- _Source data_:
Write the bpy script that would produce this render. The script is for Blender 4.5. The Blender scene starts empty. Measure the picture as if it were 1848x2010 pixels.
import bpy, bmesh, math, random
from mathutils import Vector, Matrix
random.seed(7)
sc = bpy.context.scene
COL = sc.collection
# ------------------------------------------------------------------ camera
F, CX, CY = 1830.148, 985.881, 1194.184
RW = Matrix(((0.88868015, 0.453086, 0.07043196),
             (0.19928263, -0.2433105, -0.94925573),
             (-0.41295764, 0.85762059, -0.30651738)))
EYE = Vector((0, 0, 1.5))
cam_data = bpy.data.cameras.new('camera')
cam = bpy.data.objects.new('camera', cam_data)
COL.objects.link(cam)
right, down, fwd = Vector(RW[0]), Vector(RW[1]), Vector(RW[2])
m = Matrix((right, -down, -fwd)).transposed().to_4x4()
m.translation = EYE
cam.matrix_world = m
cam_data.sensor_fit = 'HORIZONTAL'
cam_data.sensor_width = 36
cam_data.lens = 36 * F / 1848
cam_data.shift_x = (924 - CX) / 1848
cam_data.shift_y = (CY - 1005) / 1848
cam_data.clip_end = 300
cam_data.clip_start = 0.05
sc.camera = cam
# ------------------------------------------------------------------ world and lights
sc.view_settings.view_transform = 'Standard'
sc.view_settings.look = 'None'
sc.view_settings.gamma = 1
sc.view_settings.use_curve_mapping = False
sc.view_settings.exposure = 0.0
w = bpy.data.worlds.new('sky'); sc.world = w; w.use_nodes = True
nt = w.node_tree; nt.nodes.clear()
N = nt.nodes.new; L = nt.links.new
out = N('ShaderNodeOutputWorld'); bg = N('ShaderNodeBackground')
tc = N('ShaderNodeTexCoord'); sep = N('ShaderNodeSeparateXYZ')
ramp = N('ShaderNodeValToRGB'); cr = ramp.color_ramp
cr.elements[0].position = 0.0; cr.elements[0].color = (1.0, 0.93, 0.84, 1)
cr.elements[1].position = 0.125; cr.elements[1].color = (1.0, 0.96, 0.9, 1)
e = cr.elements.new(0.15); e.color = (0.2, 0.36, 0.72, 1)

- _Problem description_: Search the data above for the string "scene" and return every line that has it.

- _Exercise output_:
Write the bpy script that would produce this render. The script is for Blender 4.5. The Blender scene starts empty. Measure the picture as if it were 1848x2010 pixels.
sc = bpy.context.scene